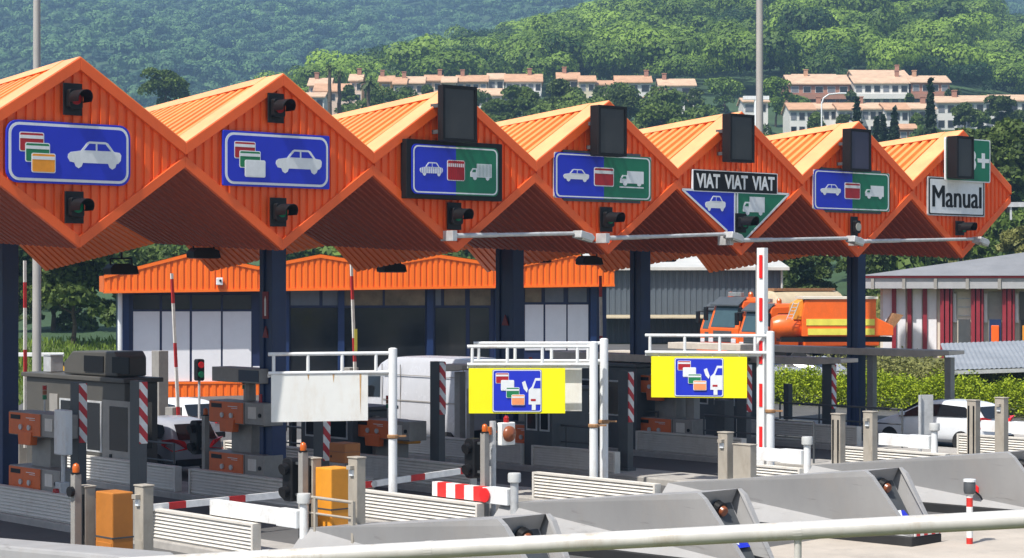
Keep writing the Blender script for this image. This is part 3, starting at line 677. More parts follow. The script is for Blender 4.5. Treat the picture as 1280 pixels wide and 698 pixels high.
# ------------------------------------------------------------------ payment machines
def kiosk_proto(label, k, px, units=((1.80, 2.34, 'upper_unit'), (.55, 1.10, 'lower_unit'))):
    u = 5*k+.05; v = vat(px, u)
    t = thing('payment_machine', label, 'payment machine', loc(u, v, .12), ROT, 'orange fronted payment machines on the islands')
    ht = units[0][1]; m = MB(); m.box(-.22, .22, -.42, .42, 0, ht-.01); m.build('pillar', MIDG, t, bevel=.015)
    for (za, zb, nm) in units:
        m = MB(); m.box(-.52, .05, -1.35, .92, za, zb); b = m.build(nm, MIDG, t, bevel=.015)
        m = MB(); m.box(-.545, -.521, -.52, .90, za+.02, zb-.02); m.build('front_panel', ORANGE_M, b, bevel=.006)
        m = MB(); m.pyz([(-.18, za+.10), (.44, za+.10), (.40, za-.20), (-.14, za-.20)], -.575, -.40); m.build('card_tray', ORANGE_M, b, bevel=.01)
        m = MB(); m.box(-.553, -.546, .36, .80, zb-.17, zb-.07); m.build('small_screen', BLACK, b)
        
        for y in (.32, -.06): m = MB(); m.tube((-.547, y, za+.20), (-.585, y, za+.20), .065, None, 12); m.build('button', GALV, b)
        m = MB(); m.box(-.551, -.546, -.30, .10, zb-.13, zb-.115); m.box(-.551, -.546, -.30, -.05, zb-.17, zb-.158); m.build('instruction_line', WHITE, b)
        m = MB(); m.box(-.523, -.5205, -1.34, -.56, za+.01, za+.025); m.box(-.523, -.5205, -.575, -.56, za+.03, zb-.01); m.build('door_seam', BLACK, b)
        m = MB(); m.box(-.535, -.521, -1.05, -.72, zb-.38, zb-.10); m.build('grille', LOUV, b)
        m = MB(); m.tube((-.52, -1.2, za+.25), (-.55, -1.2, za+.25), .05, None, 10); m.build('lock', BLACK, b)
    m = MB(); m.box(-.48, -.05, -.50, .85, .0, .50); m.build('base_cabinet', MIDG, t, bevel=.015)
    m = MB(); m.tube((-.1, .05, ht-.02), (-.1, .05, ht+.28), .02); m.build('mast', GALV, t)
    m = MB()
    for i, mt in enumerate((LENSG, BROWNL, REDB)): m.tube((-.1, .05, ht+.28+.11*i), (-.1, .05, ht+.38+.11*i), .05, None, 12, i)
    m.build('status_lamp', [LENSG, BROWNL, LENSR], t)
    return t
K1_ = kiosk_proto('payment machine with two orange panels, standing left of the pale box sign', 0, 62)
K2_ = dup(K1_, 'payment machine with two orange panels and a grey box on top', loc(5.05, vat(311, 5.05), .12))
m = MB(); m.box(-.50, .05, -1.15, .85, 2.80, 3.15); bx = m.build('top_box', MIDG, K2_, bevel=.015)
m = MB(); m.box(-.515, -.501, -1.12, -.30, 2.84, 3.11); m.build('dark_door', pm('navy cabinet door', (.02,.03,.06), .4), bx)
m = MB(); m.tube((-.1, -.2, 2.35), (-.1, -.2, 2.79), .14); m.build('neck', MIDG, bx)
kiosk_proto('low payment machine partly behind the lone gantry post', 2, 490, ((1.05, 1.55, 'upper_unit'),))
kiosk_proto('low payment machine half hidden behind the machine with the grey top box', 2, 322, ((.95, 1.5, 'upper_unit'),))
dup(K1_, 'payment machine in shade behind the square signal lamp', loc(15.05, vat(668, 15.05), .12))
dup(K1_, 'payment machine deep in shade below the second yellow board', loc(20.05, vat(838, 20.05), .0))

# ------------------------------------------------------------------ pale box sign on a post with small signals (by the first machine)
u = -.45; v = vat(79, u)
t = thing('lane_post', 'pale upright box on a thin post with a red and green lamp stack below it', 'signal post', loc(u, v, .1), ROT)
m = MB(); m.tube((0,0,0), (0,0,1.95), .05, None, 12); m.build('post', GALV, t, smooth=40)
m = MB(); m.box(-.10, .10, -.24, .24, 1.5, 2.5); m.build('box_head', PAINTW, t, bevel=.025)
m = MB(); m.box(-.14, .10, -.12, .12, -.05, .9); st = m.build('lamp_stack', GALV, t, bevel=.02)
m = MB(); m.tube((-.15, 0, .68), (-.22, 0, .68), .085, None, 14); m.build('red_lamp', LENSR, st); m = MB(); m.tube((-.15, 0, .25), (-.22, 0, .25), .085, None, 14); m.build('green_lamp', LENSG, st)
# beacon posts: an amber beacon over a black signal head turned away
def beacon(k, px, label, zt=2.1, du=-.35, head=True):
    u = 5*k+du; v = vat(px, u); t = thing('beacon_post', label, 'signal post', loc(u, v, .1), ROT, 'grey posts with an amber beacon and a black signal head')
    m = MB(); m.box(-.07, .07, -.07, .07, 0, zt); m.build('post', MIDG, t, bevel=.01)
    m = MB(); m.lathe([(.06, 0), (.065, .08), (.05, .14), (.0, .165)], (0, 0, zt+.03), 14); m.build('beacon', LENSA, t, smooth=50)
    m = MB(); m.lathe([(.085, 0), (.085, .03)], (0, 0, zt), 14); m.build('beacon_base', BLACK, t)
    if not head:
        m = MB(); m.tube((-.07, .0, zt-.3), (-.14, .0, zt-.3), .09, None, 14); m.build('sensor', BLACK, t); return
    m = MB(); m.pyz(rrect(.32, .84, .10, 4, .36, zt-.55), -.12, .12); hd = m.build('signal_head', BLACK, t, bevel=.02)
    for z in (zt-.32, zt-.76): m = MB(); m.tube((-.121, .36, z), (-.24, .36, z-.03), .10, .11, 14); m.build('hood', BLACK, hd)
    for q in (.25, .85): m = MB(); m.box(-.03, .03, .07, .22, zt-q, zt-q+.05); m.build('bracket', DARKG, t)
beacon(-1, 95, 'beacon post above the dark slotted cabinet, near the pale box', head=False); beacon(0, 379, 'beacon post left of the ochre cabinet')
beacon(1, 606, 'beacon post left of the square signal lamp'); beacon(1, 257, 'beacon post covering part of the silver car', 1.95)
# square signal lamp on a steel post
u = 5.0; v = vat(616, u)
t = thing('signal_lamp', 'square white faced lamp with a big dull orange lens on a thin steel post', 'signal lamp', loc(u, v, .1), ROT)
m = MB(); m.tube((0,0,0), (0,0,zat(526, depth(u, v))-.2), .07, None, 12); m.build('post', GALV, t, smooth=40)
zc = zat(543, depth(u, v))-gz(u)-.1
m = MB(); m.box(.10, .50, -.16, -.02, zc-.24, zc+.24); h = m.build('face_box', BOARDW, t, bevel=.02)
m = MB(); m.lathe([(.17, 0), (.165, .05), (.12, .10), (.0, .13)], (0,0,0), 20); m.xf(Matrix.Translation((.31, -.16, zc)) @ Matrix.Rotation(R(90), 4, 'X')); m.build('lens', BROWNL, h, smooth=50)
m = MB(); m.lathe([(.06, 0), (.06, .10), (.03, .14)], (.30, -.09, zc+.24), 12); m.build('beacon', LENSR, h)
m = MB(); m.tube((-.12, -.0, zc), (-.12, 0, zc+.16), .07, None, 12); m.box(-.12, .1, -.03, .03, zc+.03, zc+.07); m.build('side_beacon', LENSA, t)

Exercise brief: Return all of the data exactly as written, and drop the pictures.

Exercise response:
Keep writing the Blender script for this image. This is part 3, starting at line 677. More parts follow. The script is for Blender 4.5. Treat the picture as 1280 pixels wide and 698 pixels high.
# ------------------------------------------------------------------ payment machines
def kiosk_proto(label, k, px, units=((1.80, 2.34, 'upper_unit'), (.55, 1.10, 'lower_unit'))):
    u = 5*k+.05; v = vat(px, u)
    t = thing('payment_machine', label, 'payment machine', loc(u, v, .12), ROT, 'orange fronted payment machines on the islands')
    ht = units[0][1]; m = MB(); m.box(-.22, .22, -.42, .42, 0, ht-.01); m.build('pillar', MIDG, t, bevel=.015)
    for (za, zb, nm) in units:
        m = MB(); m.box(-.52, .05, -1.35, .92, za, zb); b = m.build(nm, MIDG, t, bevel=.015)
        m = MB(); m.box(-.545, -.521, -.52, .90, za+.02, zb-.02); m.build('front_panel', ORANGE_M, b, bevel=.006)
        m = MB(); m.pyz([(-.18, za+.10), (.44, za+.10), (.40, za-.20), (-.14, za-.20)], -.575, -.40); m.build('card_tray', ORANGE_M, b, bevel=.01)
        m = MB(); m.box(-.553, -.546, .36, .80, zb-.17, zb-.07); m.build('small_screen', BLACK, b)
        
        for y in (.32, -.06): m = MB(); m.tube((-.547, y, za+.20), (-.585, y, za+.20), .065, None, 12); m.build('button', GALV, b)
        m = MB(); m.box(-.551, -.546, -.30, .10, zb-.13, zb-.115); m.box(-.551, -.546, -.30, -.05, zb-.17, zb-.158); m.build('instruction_line', WHITE, b)
        m = MB(); m.box(-.523, -.5205, -1.34, -.56, za+.01, za+.025); m.box(-.523, -.5205, -.575, -.56, za+.03, zb-.01); m.build('door_seam', BLACK, b)
        m = MB(); m.box(-.535, -.521, -1.05, -.72, zb-.38, zb-.10); m.build('grille', LOUV, b)
        m = MB(); m.tube((-.52, -1.2, za+.25), (-.55, -1.2, za+.25), .05, None, 10); m.build('lock', BLACK, b)
    m = MB(); m.box(-.48, -.05, -.50, .85, .0, .50); m.build('base_cabinet', MIDG, t, bevel=.015)
    m = MB(); m.tube((-.1, .05, ht-.02), (-.1, .05, ht+.28), .02); m.build('mast', GALV, t)
    m = MB()
    for i, mt in enumerate((LENSG, BROWNL, REDB)): m.tube((-.1, .05, ht+.28+.11*i), (-.1, .05, ht+.38+.11*i), .05, None, 12, i)
    m.build('status_lamp', [LENSG, BROWNL, LENSR], t)
    return t
K1_ = kiosk_proto('payment machine with two orange panels, standing left of the pale box sign', 0, 62)
K2_ = dup(K1_, 'payment machine with two orange panels and a grey box on top', loc(5.05, vat(311, 5.05), .12))
m = MB(); m.box(-.50, .05, -1.15, .85, 2.80, 3.15); bx = m.build('top_box', MIDG, K2_, bevel=.015)
m = MB(); m.box(-.515, -.501, -1.12, -.30, 2.84, 3.11); m.build('dark_door', pm('navy cabinet door', (.02,.03,.06), .4), bx)
m = MB(); m.tube((-.1, -.2, 2.35), (-.1, -.2, 2.79), .14); m.build('neck', MIDG, bx)
kiosk_proto('low payment machine partly behind the lone gantry post', 2, 490, ((1.05, 1.55, 'upper_unit'),))
kiosk_proto('low payment machine half hidden behind the machine with the grey top box', 2, 322, ((.95, 1.5, 'upper_unit'),))
dup(K1_, 'payment machine in shade behind the square signal lamp', loc(15.05, vat(668, 15.05), .12))
dup(K1_, 'payment machine deep in shade below the second yellow board', loc(20.05, vat(838, 20.05), .0))

# ------------------------------------------------------------------ pale box sign on a post with small signals (by the first machine)
u = -.45; v = vat(79, u)
t = thing('lane_post', 'pale upright box on a thin post with a red and green lamp stack below it', 'signal post', loc(u, v, .1), ROT)
m = MB(); m.tube((0,0,0), (0,0,1.95), .05, None, 12); m.build('post', GALV, t, smooth=40)
m = MB(); m.box(-.10, .10, -.24, .24, 1.5, 2.5); m.build('box_head', PAINTW, t, bevel=.025)
m = MB(); m.box(-.14, .10, -.12, .12, -.05, .9); st = m.build('lamp_stack', GALV, t, bevel=.02)
m = MB(); m.tube((-.15, 0, .68), (-.22, 0, .68), .085, None, 14); m.build('red_lamp', LENSR, st); m = MB(); m.tube((-.15, 0, .25), (-.22, 0, .25), .085, None, 14); m.build('green_lamp', LENSG, st)
# beacon posts: an amber beacon over a black signal head turned away
def beacon(k, px, label, zt=2.1, du=-.35, head=True):
    u = 5*k+du; v = vat(px, u); t = thing('beacon_post', label, 'signal post', loc(u, v, .1), ROT, 'grey posts with an amber beacon and a black signal head')
    m = MB(); m.box(-.07, .07, -.07, .07, 0, zt); m.build('post', MIDG, t, bevel=.01)
    m = MB(); m.lathe([(.06, 0), (.065, .08), (.05, .14), (.0, .165)], (0, 0, zt+.03), 14); m.build('beacon', LENSA, t, smooth=50)
    m = MB(); m.lathe([(.085, 0), (.085, .03)], (0, 0, zt), 14); m.build('beacon_base', BLACK, t)
    if not head:
        m = MB(); m.tube((-.07, .0, zt-.3), (-.14, .0, zt-.3), .09, None, 14); m.build('sensor', BLACK, t); return
    m = MB(); m.pyz(rrect(.32, .84, .10, 4, .36, zt-.55), -.12, .12); hd = m.build('signal_head', BLACK, t, bevel=.02)
    for z in (zt-.32, zt-.76): m = MB(); m.tube((-.121, .36, z), (-.24, .36, z-.03), .10, .11, 14); m.build('hood', BLACK, hd)
    for q in (.25, .85): m = MB(); m.box(-.03, .03, .07, .22, zt-q, zt-q+.05); m.build('bracket', DARKG, t)
beacon(-1, 95, 'beacon post above the dark slotted cabinet, near the pale box', head=False); beacon(0, 379, 'beacon post left of the ochre cabinet')
beacon(1, 606, 'beacon post left of the square signal lamp'); beacon(1, 257, 'beacon post covering part of the silver car', 1.95)
# square signal lamp on a steel post
u = 5.0; v = vat(616, u)
t = thing('signal_lamp', 'square white faced lamp with a big dull orange lens on a thin steel post', 'signal lamp', loc(u, v, .1), ROT)
m = MB(); m.tube((0,0,0), (0,0,zat(526, depth(u, v))-.2), .07, None, 12); m.build('post', GALV, t, smooth=40)
zc = zat(543, depth(u, v))-gz(u)-.1
m = MB(); m.box(.10, .50, -.16, -.02, zc-.24, zc+.24); h = m.build('face_box', BOARDW, t, bevel=.02)
m = MB(); m.lathe([(.17, 0), (.165, .05), (.12, .10), (.0, .13)], (0,0,0), 20); m.xf(Matrix.Translation((.31, -.16, zc)) @ Matrix.Rotation(R(90), 4, 'X')); m.build('lens', BROWNL, h, smooth=50)
m = MB(); m.lathe([(.06, 0), (.06, .10), (.03, .14)], (.30, -.09, zc+.24), 12); m.build('beacon', LENSR, h)
m = MB(); m.tube((-.12, -.0, zc), (-.12, 0, zc+.16), .07, None, 12); m.box(-.12, .1, -.03, .03, zc+.03, zc+.07); m.build('side_beacon', LENSA, t)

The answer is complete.